Afscheid nemen hoort moeilijk te zijn … afscheid nemen hoort pijn te doen. Helaas gaat het bij velen intussen misschien te makkelijk. Uit het oog, uit het hart geldt meer dan ooit. Beter niet te lang bij iets stilstaan, altijd maar doorgaan. Ook al is de schone schijn sterker dan ooit en kleurt een acte de présence een opvallend aanwezigheidsbeeld, toch zijn we er minder dan ooit voor elkaar en wordt alles herleid tot een plichtspleging.
Hoe dichter we op onze schermen zitten hoe verder we van elkaar leven.

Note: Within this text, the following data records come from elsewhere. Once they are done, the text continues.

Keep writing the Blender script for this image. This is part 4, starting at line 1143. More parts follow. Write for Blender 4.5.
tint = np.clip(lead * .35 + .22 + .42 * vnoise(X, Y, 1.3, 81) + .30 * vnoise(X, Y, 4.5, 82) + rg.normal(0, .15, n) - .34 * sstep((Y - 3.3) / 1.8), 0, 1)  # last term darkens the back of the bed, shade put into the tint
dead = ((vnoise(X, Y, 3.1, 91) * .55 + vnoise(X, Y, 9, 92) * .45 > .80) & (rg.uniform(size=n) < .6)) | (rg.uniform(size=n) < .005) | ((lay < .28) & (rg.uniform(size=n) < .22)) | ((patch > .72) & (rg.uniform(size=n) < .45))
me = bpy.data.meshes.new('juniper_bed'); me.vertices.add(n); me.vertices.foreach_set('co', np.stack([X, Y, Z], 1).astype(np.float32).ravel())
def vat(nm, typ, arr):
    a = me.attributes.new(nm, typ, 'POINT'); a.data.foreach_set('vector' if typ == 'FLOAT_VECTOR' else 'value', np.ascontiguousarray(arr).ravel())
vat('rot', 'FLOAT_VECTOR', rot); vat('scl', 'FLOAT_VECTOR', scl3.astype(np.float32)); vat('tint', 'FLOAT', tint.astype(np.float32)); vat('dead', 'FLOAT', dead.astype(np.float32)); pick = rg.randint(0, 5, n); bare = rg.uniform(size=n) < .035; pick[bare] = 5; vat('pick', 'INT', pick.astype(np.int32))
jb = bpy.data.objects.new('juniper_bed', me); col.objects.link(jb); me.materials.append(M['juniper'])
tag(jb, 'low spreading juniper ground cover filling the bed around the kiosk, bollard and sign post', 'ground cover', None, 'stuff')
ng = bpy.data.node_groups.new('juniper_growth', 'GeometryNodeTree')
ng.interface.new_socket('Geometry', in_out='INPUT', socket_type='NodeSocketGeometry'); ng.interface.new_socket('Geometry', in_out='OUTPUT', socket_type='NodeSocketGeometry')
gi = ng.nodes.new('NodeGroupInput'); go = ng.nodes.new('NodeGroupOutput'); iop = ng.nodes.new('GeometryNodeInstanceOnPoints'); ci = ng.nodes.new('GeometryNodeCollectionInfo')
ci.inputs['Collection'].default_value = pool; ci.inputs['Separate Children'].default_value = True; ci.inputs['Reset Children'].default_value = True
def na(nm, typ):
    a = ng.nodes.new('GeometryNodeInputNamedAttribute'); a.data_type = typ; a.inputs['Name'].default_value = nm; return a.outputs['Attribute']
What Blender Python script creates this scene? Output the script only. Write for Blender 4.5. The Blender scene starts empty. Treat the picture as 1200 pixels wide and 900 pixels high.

Hoog tijd om aan de alarmbel te trekken.
Misschien kunnen we niet meer alles omkeren maar het loont zeker de moeite om het proces te proberen vertragen en weerstand te bieden om toch nog enkele sporen na te laten. Sporen die dan hopelijk worden opgepakt door de volgende generatie want menselijkheid is een waardevol goed om je als mens gelukkig te kunnen voelen en niet te verworden in een harde meedogenloze wereld waar er geen plaats meer is voor connectie met de zielsverwantschap van onze medemens.